Flávia Londres – Exatamente. Depois de tantos anos de seca, muitas famílias acabam perdendo as sementes que tinham. E as que recebem de fora substituem as que elas conservavam, podendo causar a perda de variedades de sementes.
Asacom – Em outubro, a ASA realiza o 3º Encontro de Agricultores e Agricultoras Experimentadores e um dos temas a ser tratado é a semente crioula. Qual a importância de espaços como esse para discutir o nobre papel das famílias agricultoras de guardiãs das sementes crioulas?
Flávia Londres – É sempre muito importante aproveitar os espaços de formação para trazer essa questão. Existe uma tradição familiar e comunitária dos agricultores do Semiárido de conservar as sementes locais de geração para geração, até por uma questão de necessidade. Eles sabem que aquela semente vai produzir em ano de seca, que consegue resistir a uma condição específica.
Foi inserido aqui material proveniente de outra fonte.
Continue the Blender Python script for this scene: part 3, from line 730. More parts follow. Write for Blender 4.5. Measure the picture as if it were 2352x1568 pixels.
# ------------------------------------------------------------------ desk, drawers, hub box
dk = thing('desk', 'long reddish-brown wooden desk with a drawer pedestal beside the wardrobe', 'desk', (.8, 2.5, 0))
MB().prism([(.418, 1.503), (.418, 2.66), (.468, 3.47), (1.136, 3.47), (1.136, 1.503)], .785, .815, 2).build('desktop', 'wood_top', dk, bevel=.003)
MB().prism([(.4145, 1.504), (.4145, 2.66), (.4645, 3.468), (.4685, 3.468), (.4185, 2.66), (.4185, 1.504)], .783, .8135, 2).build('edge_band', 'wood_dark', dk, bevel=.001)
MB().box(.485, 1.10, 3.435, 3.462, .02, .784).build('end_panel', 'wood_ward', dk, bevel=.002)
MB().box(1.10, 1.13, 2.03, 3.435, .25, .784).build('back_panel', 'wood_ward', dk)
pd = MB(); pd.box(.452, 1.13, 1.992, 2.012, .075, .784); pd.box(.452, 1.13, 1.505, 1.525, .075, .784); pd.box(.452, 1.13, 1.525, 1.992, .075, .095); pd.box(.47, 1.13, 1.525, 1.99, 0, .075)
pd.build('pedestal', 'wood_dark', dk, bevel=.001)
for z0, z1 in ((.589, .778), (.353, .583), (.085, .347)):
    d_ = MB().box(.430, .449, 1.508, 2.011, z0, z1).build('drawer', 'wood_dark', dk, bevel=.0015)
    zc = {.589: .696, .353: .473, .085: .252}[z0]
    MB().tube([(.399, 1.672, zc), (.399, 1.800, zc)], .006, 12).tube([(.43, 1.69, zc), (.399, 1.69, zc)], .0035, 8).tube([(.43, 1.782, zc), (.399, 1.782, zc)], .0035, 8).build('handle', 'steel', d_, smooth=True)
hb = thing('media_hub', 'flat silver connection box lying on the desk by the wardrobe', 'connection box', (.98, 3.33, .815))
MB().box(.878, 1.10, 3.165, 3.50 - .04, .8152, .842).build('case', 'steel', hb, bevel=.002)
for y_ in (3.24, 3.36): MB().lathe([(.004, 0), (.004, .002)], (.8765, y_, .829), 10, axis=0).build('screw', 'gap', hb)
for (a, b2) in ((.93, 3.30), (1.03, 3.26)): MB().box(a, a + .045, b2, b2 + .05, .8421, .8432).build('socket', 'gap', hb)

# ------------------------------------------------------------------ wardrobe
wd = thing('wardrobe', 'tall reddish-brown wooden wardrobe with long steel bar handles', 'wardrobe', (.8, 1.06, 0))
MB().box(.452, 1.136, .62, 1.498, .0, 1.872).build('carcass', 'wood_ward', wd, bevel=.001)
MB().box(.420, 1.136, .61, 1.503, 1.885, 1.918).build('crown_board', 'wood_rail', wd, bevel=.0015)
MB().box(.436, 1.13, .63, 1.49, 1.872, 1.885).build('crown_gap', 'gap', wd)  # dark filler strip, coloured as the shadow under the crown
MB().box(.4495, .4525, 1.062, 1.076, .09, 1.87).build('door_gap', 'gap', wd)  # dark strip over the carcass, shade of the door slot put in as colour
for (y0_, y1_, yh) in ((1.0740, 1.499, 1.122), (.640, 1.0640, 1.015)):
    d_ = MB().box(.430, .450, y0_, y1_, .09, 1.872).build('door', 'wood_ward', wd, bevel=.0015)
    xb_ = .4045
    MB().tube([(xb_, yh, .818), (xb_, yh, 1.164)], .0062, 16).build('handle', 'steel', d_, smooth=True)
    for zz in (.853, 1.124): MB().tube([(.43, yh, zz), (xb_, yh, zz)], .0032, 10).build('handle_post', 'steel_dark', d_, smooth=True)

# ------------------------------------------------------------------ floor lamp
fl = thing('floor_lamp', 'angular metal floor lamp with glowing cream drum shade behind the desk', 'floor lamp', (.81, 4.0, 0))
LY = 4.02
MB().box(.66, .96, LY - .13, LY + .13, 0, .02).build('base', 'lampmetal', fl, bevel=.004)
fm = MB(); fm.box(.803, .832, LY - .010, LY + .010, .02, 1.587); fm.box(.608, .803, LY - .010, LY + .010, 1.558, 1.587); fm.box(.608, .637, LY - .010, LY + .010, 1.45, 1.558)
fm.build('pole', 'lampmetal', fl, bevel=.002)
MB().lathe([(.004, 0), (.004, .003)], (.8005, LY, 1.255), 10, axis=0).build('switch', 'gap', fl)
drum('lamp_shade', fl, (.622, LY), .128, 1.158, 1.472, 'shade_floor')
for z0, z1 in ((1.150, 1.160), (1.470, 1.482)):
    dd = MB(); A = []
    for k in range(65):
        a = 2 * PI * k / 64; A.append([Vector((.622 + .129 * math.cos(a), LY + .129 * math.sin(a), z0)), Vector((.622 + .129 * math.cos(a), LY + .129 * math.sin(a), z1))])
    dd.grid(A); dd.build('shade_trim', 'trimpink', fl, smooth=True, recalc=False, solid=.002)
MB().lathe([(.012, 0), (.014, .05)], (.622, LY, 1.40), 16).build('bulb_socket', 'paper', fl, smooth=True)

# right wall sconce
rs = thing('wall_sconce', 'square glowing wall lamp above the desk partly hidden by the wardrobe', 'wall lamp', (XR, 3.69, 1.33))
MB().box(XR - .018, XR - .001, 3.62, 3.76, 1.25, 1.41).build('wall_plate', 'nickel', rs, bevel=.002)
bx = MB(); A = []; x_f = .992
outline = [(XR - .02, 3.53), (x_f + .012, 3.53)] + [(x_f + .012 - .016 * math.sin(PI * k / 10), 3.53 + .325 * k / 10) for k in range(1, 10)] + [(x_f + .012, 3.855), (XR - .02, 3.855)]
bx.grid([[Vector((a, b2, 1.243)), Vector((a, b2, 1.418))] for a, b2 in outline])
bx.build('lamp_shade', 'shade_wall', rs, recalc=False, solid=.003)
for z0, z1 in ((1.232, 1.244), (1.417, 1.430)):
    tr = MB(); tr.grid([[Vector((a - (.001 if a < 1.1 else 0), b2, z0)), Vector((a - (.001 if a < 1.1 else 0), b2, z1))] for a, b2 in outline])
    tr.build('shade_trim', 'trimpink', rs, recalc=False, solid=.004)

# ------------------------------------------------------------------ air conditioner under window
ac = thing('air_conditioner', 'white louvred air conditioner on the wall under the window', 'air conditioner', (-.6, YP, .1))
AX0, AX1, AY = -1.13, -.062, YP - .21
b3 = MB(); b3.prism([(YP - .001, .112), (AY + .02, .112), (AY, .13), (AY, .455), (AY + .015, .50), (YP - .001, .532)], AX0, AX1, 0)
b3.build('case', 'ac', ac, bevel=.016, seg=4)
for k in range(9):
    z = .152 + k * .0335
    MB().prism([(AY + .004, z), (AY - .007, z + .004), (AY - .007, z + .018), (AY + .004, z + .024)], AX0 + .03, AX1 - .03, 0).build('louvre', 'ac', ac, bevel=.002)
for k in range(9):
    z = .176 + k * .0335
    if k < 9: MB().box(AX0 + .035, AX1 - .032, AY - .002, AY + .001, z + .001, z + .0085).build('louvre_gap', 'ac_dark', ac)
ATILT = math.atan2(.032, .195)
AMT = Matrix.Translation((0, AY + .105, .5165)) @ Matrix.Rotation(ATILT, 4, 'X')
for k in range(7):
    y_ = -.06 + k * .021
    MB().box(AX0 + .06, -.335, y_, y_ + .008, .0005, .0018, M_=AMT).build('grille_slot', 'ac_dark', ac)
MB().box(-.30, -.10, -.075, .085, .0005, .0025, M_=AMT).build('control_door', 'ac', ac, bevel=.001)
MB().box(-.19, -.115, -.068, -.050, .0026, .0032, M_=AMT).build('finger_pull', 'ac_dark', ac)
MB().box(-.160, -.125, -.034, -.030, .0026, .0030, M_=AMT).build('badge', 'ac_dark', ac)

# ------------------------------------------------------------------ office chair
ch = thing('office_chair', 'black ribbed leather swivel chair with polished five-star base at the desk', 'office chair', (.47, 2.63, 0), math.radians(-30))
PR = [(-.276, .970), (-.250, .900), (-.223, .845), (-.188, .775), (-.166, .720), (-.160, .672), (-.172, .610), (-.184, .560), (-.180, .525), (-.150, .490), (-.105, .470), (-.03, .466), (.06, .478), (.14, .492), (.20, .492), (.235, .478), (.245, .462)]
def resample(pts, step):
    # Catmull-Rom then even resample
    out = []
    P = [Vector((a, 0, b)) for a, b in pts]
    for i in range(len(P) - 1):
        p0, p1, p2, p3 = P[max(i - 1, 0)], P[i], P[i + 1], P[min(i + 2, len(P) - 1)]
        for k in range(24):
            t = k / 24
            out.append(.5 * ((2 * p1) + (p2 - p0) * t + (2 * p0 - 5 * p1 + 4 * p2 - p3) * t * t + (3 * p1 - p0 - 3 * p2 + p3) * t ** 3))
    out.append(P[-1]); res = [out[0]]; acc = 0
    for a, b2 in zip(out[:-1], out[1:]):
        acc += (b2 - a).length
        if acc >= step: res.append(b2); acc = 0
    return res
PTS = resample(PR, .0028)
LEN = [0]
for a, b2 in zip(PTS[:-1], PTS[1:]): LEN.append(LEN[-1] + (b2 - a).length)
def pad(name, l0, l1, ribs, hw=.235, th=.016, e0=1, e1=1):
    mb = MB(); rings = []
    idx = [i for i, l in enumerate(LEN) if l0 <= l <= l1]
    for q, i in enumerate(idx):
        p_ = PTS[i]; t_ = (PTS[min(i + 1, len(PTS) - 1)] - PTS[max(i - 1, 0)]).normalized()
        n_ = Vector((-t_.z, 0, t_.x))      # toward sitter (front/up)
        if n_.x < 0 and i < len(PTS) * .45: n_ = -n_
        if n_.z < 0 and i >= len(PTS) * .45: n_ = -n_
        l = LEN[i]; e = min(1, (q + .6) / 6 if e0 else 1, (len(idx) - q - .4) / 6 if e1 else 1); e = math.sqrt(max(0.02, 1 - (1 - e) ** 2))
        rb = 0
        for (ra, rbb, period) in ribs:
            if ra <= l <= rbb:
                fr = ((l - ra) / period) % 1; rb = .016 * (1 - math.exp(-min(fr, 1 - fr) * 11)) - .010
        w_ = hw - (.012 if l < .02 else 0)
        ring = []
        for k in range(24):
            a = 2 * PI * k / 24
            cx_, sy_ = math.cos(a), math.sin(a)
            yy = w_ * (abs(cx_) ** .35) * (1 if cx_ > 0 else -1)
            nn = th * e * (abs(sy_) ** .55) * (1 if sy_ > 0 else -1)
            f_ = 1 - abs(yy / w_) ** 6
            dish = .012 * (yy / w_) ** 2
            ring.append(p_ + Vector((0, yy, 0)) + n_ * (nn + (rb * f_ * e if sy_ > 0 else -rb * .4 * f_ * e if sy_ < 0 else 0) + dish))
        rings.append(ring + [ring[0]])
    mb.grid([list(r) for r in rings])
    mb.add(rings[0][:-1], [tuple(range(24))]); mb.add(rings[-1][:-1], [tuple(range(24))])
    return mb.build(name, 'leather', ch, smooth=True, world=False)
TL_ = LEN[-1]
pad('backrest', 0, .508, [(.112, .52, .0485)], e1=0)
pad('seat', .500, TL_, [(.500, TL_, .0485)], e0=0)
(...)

Esse trabalho de conservação tem uma série de dificuldades. Ele sofre pressão pelas sementes que chegam pelo governo, por todo um incentivo dele adotar outro modelo de produção.
A conservação de sementes muitas vezes está isolado em pequenas comunidades, em famílias, e a articulação desses agricultores e a valorização do trabalho dos guardiões de sementes, que está invisibilizado, são fundamentais para a própria conservação dos recursos genéticos locais. E isso pode levar a um aumento de escala dessas sementes.